Is love the same as care?

Pro-love-2

A growing trend has seen the term ‘love’ used to describe everything from government welfare drug testing to what educators should aim for in their practice and environments for young children. Two blog posts on The Spoke examine the issue from very different perspectives. In this blog, LISA BRYANT argues that love is not interchangeable with care. Love may be unconditional but it is also blind and a shift in the sector may have implications for children and for educators.

You might also like to read why Fay Hadley and Liz Rouse argue for the reinstatement of ‘professional love’ in early childhood. Click here to find their blog on The Spoke.


Ever seen or heard the expression ‘yeah, nah’? Apparently it’s an expression pretty unique to Australians and New Zealanders. It was the first phrase that came to mind when hearing about the concept of ‘professional love’ in the early education and care sector.

There are those that argue that we don’t even need the care part in ‘education and care’—because care is implicit in education. Although it may need to be made clear to families, to politicians and the general population that we undertake both tasks—educating and caring for young children, I don’t think the care part needs to be elevated above the education part by elevating it to professional love. After all our primary and secondary schools don’t even use the word care in what they do—but we automatically presume they do care for the children they are charged with educating.

Did you know that a quick online search shows 10 services in Australia that use the word ‘love’ in their name?

All make me squirm.

In the post-Royal Commission into Institutional Child Sex Abuse world, I’m really not sure any institution should be talking about loving kids, much less naming their service love and hugs or anything similar.

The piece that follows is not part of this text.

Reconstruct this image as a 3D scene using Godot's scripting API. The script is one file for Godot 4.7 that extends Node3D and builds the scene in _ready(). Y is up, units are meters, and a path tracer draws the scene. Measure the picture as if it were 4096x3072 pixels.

I want every child to go to a service where love and hugs are available if a child wants them, but I don’t want it to be the dominant offering of any service.

When educators tell me they are educators because they love children, it also bothers me. I want and expect educators to love children (collectively, rather than individually) but I don’t want this to be the main reason they are working in the sector. I want them to love learning, to love helping children reach their potential. Loving children per se in a professional context seems fraught. Do the children you love have the option of being in a loving relationship with you or is it all one way?

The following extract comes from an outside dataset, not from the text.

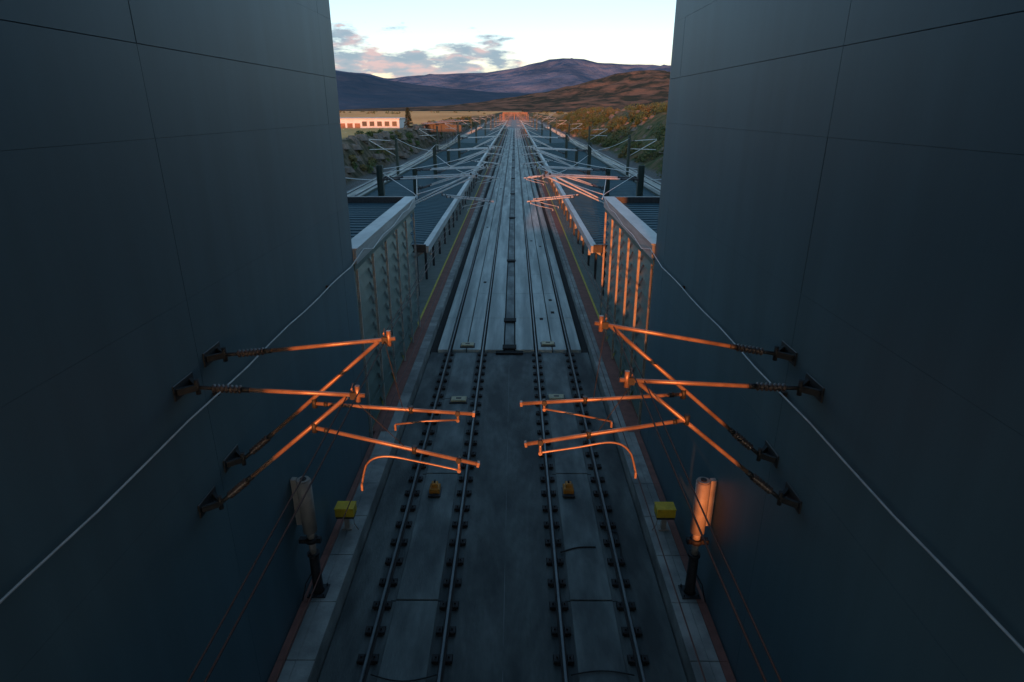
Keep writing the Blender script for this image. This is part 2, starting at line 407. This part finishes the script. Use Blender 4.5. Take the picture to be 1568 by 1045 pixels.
def span(b,x,za,ys,r,sag,k='wire'):
    for i in range(len(ys)-1):
        n=8; pts=[]
        for j in range(n+1):
            t=j/n; pts.append((x,ys[i]+(ys[i+1]-ys[i])*t,za-4*sag*t*(1-t)))
        b.tube(pts,r,k,n=5,caps=False)
for sx in (-1,1):
    b=B()
    q=px(588,520,DF) if sx<0 else px(938,497,DF)
    span(b,q[0],q[1]-.02,[-4.6,DF,34],.009,.12)
    span(b,sx*1.85,7.15,mast_y+[760],.016,.8)
    q=px(530,607,DN) if sx<0 else px(985,582,DN)
    span(b,q[0],q[1],[-4.6,DN,34],.009,.1)
    span(b,sx*2.05,5.42,[-4.6,DF]+mast_y+[760],.008,.03)
    for i in range(len(mast_y)-1):
        if mast_y[i]>200: break
        for k in range(1,5):
            t=k/5; y=mast_y[i]+(mast_y[i+1]-mast_y[i])*t; z=7.15-4*.8*t*(1-t)
            b.tube([(sx*1.85,y,z),(sx*2.05,y,5.42)],.006,'wire',n=4)
    b.done('overhead_wire')
    b=B()
    pts=[(sx*4.27,-4.5+i*1.0,6.46+.02*math.sin(i*1.7)) for i in range(22)]
    pts+=[(sx*4.26,18.0,6.62),(sx*4.2,19.0,6.42),(sx*4.2,20.6,6.55),(sx*4.2,22.5,6.52),(sx*4.2,24.5,6.66),(sx*4.2,26,6.6),(sx*4.22,28.2,6.86),(sx*4.4,28.7,6.9),(sx*6.8,33.8,7.3)]
    b.tube(pts,.014,'cable',n=6)
    for p in pts[1:20:6]:
        b.box(sx*4.29,sx*4.38,p[1]-.03,p[1]+.03,6.4,6.47,'dsteel')
    pts=[(sx*6.9,y0,7.5-.5*math.sin(math.pi*((y0-34)/24%1))) for y0 in range(34,360,3)]
    b.tube(pts,.02,'cable',n=5)
    b.done('return_cable')
    b=B()
    for a,c in (((sx*4.2,28.3,6.9),(sx*1.85,46,6.9)),((sx*6.85,34,7.3),(sx*1.85,58,7.15)),((sx*6.9,58,6.6),(sx*2,40,6.4)),((sx*6.9,34,6.9),(sx*14.1,40,7.3)),((sx*6.9,58,6.9),(sx*14.1,78,7.2)),((sx*14.1,40,7.2),(sx*19,60,7.0)),((sx*6.9,84,7.2),(sx*1.85,100,6.9)),((sx*4.2,28.3,6.7),(sx*6.9,46,6.0)),((sx*6.9,46,6.3),(sx*2.0,70,6.0))):
        A=Vector(a);C=Vector(c)
        b.tube([A.lerp(C,i/8)+Vector((0,0,-.25*math.sin(i/8*math.pi))) for i in range(9)],.022,'cable',n=5)
    b.done('feeder_wire')

# ---------------------------------------------------------------- signal posts by the walls
for sx in (-1,1):
    b=B(); X=sx*4.08; Y=10.7
    b.box(X-.20,X+.20,Y-.2,Y+.2,PZ,PZ+.03,'dsteel',bev=.005)
    for a in (-.15,.15):
        for c in (-.15,.15): b.tube([(X+a,Y+c,PZ+.03),(X+a,Y+c,PZ+.09)],.018,'dsteel',n=6)
    b.tube([(X,Y,PZ+.03),(X,Y,PZ+.1),(X,Y,PZ+1.0)],.1,'fast',n=16,radii=[.13,.11,.10])
    b.tube([(X,Y,PZ+1.0),(X,Y,PZ+1.06)],.13,'fast',n=16)
    b.tube([(X,Y,PZ+1.06),(X,Y,PZ+1.35)],.07,'grey',n=16)
    b.tube([(X,Y,PZ+1.35),(X,Y,PZ+1.45)],.13,'fast',n=16)
    b.box(X+sx*.02,X+sx*.26,Y-.06,Y+.06,PZ+1.33,PZ+1.43,'fast')
    b.box(X-sx*.2,X-sx*.1,Y-.05,Y+.05,PZ+1.33,PZ+1.45,'fast')
    b.tube([(X,Y,PZ+1.45),(X,Y,PZ+1.62)],.08,'grey',n=24)
    b.tube([(X,Y,PZ+1.62),(X,Y,PZ+2.86)],.145,'grey',n=32)
    b.tube([(X,Y,PZ+2.861),(X,Y,PZ+2.89)],.125,'grey',n=24)
    b.tube([(X,Y,PZ+2.89),(X,Y,PZ+2.91)],.06,'fast',n=16)
    b.box(X+sx*.17,X+sx*.28,Y+.02,Y+.14,PZ+1.75,PZ+2.85,'grey')
    b.tube([(X+sx*.1,Y,PZ+.5),(X+sx*.22,Y-.1,PZ+.3),(X+sx*.26,Y-.3,PZ+.02)],.014,'dsteel',n=6)
    b.done('signal_post')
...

There is no doubt that the best sort of love is unconditional love. I want parents to have that for their children. On the other hand, I want educators to have objectivity about a child because, as we all know, love is often blind. We need educators and early childhood teachers not to be so blinded by love that we rush to make the world right for a child. Educators facilitate learning by not rushing to always give the child what they want. Some children are more lovable than others—often the children that need the most from educators and carers are the ones that are least likely to evoke love. If professional love is all the rage, what happens to the somewhat unlovable?

Love is also not a word that is interchangeable with care. Love is that intense feeling a parent describes having for their child. I have heard many parents talk about the fact that when they meet their first-born child they realise that for the first time they would lay down their life for another. That feeling is not easily duplicated, no matter how much an educator cares for children they are responsible for professionally. Do parents really want us to love their children? Isn’t what they really are after is someone to care for their child, maybe even intensely care for them, while they are unable to?

Research conducted by Professor Karen Thorpe and the late Professor Collette Taylor as part of the E4Kids study examined the relational quality of services. It showed our services had ‘high-moderate emotional quality such as warm and positive emotions, responsiveness to children’s social, emotional and learning needs and regard for students’ perspective’. We have the caring bit down pat—without the need to muddy it up with the introduction of terms such as professional love.

I wonder if introducing the concept of ‘professional love’ makes it hard to advocate for higher wages for the sector. As soon as people think that those working in a service are loving the children they work with, bing goes the argument they need decent wages. Because parents (especially mothers) always prioritise loving and caring for their children society escapes the need to collectively value the act of child raising. If women just ‘love’ caring for children, why would they need to get paid for something so intrinsically rewarding? (The reward being the reciprocity of their love).

Hopefully every educator deeply cares for the children in their care. But love? Yeah, nah. Let’s keep that on the quiet until society values and pays for whatever it is educators do.

So do I think we need to talk about love more in the sector? Talk about professional love? Yeah, nah.